→ What you have to do: Return, unaltered, every line from the beginning of the material below up to and including the one with "COL = scene.collection".

########################################

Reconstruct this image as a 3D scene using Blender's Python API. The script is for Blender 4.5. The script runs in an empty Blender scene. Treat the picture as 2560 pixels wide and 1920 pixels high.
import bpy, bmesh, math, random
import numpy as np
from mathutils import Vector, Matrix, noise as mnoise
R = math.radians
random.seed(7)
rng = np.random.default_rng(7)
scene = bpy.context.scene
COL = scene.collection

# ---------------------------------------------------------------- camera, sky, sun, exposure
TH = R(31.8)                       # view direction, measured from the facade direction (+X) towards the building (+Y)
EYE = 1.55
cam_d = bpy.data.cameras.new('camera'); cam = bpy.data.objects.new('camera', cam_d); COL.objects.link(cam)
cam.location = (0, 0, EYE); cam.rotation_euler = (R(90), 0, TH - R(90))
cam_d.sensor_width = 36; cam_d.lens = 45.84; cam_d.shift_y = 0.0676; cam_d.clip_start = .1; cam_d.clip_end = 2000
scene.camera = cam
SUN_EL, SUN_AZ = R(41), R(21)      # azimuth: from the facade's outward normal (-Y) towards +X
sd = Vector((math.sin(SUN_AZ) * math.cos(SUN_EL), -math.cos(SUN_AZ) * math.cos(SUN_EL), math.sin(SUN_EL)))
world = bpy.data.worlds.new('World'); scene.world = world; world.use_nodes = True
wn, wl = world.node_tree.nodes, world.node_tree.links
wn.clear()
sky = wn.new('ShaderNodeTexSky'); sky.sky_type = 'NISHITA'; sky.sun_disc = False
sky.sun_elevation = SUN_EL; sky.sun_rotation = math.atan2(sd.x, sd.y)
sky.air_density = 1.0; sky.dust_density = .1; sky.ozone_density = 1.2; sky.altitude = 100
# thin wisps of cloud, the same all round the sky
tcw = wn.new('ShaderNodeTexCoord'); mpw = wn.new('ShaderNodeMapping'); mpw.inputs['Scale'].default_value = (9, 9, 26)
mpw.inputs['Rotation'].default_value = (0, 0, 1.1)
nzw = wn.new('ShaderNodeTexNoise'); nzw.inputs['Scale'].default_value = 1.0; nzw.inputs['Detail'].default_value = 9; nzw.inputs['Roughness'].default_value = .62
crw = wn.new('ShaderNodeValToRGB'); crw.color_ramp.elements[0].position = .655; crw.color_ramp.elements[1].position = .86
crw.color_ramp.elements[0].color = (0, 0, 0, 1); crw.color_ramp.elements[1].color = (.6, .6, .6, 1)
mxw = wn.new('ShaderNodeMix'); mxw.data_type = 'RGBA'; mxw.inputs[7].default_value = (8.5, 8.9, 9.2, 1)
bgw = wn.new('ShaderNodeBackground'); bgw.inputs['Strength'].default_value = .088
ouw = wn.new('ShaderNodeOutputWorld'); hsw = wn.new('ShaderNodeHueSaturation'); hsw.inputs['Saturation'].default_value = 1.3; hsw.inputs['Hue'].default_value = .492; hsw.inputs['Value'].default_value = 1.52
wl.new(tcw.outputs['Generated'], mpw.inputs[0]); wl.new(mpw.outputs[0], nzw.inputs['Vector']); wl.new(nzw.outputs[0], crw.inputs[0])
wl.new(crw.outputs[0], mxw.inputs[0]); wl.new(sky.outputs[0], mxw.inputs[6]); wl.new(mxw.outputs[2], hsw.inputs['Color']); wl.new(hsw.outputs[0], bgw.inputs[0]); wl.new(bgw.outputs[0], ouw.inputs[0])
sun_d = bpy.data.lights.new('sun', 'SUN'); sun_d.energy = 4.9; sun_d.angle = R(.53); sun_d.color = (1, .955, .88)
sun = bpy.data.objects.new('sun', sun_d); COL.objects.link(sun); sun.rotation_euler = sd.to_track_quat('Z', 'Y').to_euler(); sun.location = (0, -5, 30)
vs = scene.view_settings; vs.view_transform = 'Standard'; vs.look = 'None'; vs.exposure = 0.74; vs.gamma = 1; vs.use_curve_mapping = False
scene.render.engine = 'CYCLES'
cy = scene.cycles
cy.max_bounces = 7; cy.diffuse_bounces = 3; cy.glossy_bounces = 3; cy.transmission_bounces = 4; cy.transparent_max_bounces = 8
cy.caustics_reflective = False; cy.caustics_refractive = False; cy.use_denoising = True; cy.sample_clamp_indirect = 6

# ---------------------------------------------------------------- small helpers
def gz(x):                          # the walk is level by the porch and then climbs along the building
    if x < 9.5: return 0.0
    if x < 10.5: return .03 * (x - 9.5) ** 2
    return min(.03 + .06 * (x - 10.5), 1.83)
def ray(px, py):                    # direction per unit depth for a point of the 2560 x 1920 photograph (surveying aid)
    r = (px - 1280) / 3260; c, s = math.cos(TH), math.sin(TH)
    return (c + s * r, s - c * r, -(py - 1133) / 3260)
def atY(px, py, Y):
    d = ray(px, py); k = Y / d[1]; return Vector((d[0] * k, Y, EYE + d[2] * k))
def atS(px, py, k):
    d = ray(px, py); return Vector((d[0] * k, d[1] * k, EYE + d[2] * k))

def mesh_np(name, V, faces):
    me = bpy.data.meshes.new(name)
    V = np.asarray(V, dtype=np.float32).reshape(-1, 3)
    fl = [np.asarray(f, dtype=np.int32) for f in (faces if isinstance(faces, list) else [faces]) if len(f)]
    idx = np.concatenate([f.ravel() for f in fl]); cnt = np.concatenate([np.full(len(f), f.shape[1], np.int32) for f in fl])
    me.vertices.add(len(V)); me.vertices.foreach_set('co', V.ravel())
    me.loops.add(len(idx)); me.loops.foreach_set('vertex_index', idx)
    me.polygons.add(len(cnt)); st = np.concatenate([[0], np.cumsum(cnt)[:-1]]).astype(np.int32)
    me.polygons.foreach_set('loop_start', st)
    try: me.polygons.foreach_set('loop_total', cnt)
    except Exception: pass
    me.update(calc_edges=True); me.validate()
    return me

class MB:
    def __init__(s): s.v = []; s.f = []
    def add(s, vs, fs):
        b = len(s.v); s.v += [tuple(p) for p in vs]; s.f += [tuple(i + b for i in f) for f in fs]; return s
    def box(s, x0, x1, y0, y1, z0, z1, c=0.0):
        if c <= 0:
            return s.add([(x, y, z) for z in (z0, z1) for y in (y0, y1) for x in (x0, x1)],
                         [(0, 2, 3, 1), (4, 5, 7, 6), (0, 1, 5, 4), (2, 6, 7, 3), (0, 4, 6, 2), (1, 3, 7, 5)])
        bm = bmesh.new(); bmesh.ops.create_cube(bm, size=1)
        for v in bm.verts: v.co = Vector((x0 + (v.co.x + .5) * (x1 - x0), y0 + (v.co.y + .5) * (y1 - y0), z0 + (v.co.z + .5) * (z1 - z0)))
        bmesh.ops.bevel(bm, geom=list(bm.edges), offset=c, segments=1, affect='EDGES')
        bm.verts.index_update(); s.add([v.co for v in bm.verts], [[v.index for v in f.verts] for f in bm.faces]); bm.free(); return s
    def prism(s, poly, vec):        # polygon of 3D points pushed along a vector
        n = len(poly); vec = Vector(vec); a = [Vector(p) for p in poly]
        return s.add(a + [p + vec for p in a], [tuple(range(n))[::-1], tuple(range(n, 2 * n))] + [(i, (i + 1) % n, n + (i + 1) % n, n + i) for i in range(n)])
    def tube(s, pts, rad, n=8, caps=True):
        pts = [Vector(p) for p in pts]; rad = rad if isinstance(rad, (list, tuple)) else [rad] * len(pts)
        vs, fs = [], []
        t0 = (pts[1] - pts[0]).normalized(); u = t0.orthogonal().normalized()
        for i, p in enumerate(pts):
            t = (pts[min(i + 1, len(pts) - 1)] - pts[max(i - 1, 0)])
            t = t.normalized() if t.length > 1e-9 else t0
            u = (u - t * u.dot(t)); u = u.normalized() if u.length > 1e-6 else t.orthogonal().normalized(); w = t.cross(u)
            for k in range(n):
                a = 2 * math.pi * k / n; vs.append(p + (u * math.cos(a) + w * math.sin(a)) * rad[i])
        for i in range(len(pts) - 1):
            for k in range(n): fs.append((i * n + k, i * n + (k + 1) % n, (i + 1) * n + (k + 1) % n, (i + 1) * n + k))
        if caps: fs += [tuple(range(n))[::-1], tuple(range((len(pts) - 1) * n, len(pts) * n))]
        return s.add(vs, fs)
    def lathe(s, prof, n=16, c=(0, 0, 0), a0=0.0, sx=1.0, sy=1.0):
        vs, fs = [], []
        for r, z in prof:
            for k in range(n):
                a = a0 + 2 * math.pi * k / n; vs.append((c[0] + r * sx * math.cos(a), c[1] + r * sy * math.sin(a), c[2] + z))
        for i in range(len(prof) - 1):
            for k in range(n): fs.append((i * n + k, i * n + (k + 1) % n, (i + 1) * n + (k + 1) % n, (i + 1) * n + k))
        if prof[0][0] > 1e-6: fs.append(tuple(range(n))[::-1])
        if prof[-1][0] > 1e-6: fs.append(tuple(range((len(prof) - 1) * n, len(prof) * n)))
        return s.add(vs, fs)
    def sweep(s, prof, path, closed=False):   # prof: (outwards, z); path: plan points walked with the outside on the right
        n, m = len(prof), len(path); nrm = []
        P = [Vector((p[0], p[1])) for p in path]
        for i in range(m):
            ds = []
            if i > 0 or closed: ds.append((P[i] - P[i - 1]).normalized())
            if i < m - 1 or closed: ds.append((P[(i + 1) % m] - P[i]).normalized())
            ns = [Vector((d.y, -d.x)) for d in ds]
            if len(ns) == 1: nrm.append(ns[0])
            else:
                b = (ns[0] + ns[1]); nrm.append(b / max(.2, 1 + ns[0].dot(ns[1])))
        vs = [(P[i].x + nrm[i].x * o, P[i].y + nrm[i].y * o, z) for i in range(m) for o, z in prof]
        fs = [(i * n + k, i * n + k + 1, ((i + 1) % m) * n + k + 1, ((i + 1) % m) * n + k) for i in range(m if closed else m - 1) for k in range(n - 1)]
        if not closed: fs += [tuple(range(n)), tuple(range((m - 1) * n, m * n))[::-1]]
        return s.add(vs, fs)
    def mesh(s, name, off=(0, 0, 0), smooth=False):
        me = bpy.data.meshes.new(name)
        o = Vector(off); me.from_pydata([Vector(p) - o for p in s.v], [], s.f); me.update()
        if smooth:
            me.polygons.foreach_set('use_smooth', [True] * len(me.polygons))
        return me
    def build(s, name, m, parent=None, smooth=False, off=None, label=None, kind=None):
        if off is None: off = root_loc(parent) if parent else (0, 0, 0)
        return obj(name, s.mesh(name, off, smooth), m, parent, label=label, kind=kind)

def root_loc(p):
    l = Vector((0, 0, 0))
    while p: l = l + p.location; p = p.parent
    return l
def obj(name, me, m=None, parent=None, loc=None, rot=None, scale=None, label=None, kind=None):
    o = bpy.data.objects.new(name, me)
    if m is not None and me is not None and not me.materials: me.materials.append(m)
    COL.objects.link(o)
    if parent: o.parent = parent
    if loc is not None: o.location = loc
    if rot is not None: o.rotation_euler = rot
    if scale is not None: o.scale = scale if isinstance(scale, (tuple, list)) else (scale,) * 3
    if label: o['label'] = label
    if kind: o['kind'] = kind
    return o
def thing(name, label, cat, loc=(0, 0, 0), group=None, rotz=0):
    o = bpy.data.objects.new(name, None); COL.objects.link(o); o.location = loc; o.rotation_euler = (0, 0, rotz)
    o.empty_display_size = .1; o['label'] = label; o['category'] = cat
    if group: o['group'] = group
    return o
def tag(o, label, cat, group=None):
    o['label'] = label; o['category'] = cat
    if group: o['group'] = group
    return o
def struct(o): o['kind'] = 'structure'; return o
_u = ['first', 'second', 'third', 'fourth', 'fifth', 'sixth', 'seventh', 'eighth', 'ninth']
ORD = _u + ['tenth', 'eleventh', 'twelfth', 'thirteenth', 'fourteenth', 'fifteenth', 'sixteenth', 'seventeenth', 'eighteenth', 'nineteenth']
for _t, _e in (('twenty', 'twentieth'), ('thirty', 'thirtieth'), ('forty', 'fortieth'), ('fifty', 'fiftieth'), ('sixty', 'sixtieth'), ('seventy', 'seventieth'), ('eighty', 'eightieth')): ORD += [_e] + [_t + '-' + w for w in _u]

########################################

→ Expected answer:
Reconstruct this image as a 3D scene using Blender's Python API. The script is for Blender 4.5. The script runs in an empty Blender scene. Treat the picture as 2560 pixels wide and 1920 pixels high.
import bpy, bmesh, math, random
import numpy as np
from mathutils import Vector, Matrix, noise as mnoise
R = math.radians
random.seed(7)
rng = np.random.default_rng(7)
scene = bpy.context.scene
COL = scene.collection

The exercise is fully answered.